Written exercise: Return the lines exactly as they stand, from the first of the material through the line containing "C = sc.collection".

Source excerpt:
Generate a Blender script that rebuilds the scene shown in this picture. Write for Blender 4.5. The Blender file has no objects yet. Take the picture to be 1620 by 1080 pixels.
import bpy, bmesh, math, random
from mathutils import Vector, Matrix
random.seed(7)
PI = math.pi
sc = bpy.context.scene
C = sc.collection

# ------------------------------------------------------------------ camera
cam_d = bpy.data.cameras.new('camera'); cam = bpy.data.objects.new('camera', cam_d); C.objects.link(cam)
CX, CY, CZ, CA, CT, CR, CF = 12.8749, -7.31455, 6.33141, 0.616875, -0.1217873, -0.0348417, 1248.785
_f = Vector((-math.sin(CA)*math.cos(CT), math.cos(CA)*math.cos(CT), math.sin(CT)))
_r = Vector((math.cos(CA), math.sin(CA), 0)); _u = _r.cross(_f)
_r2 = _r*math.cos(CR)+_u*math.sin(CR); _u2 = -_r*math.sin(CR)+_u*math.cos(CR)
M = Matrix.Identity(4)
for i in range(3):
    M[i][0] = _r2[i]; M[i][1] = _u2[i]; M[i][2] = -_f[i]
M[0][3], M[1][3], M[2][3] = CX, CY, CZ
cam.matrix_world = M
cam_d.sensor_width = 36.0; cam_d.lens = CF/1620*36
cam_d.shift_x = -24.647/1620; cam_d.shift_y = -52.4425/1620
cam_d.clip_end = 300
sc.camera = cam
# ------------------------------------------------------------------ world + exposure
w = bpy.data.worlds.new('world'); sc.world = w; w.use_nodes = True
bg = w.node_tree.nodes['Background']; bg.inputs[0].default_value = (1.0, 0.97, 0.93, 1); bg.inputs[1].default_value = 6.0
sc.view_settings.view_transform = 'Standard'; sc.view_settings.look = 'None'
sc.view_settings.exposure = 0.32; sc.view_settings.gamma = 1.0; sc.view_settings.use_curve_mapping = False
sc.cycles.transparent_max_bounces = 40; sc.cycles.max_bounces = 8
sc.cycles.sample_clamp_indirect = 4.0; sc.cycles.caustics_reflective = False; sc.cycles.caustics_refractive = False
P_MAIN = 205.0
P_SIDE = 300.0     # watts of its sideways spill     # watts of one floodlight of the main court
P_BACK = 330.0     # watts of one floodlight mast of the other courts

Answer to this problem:
Generate a Blender script that rebuilds the scene shown in this picture. Write for Blender 4.5. The Blender file has no objects yet. Take the picture to be 1620 by 1080 pixels.
import bpy, bmesh, math, random
from mathutils import Vector, Matrix
random.seed(7)
PI = math.pi
sc = bpy.context.scene
C = sc.collection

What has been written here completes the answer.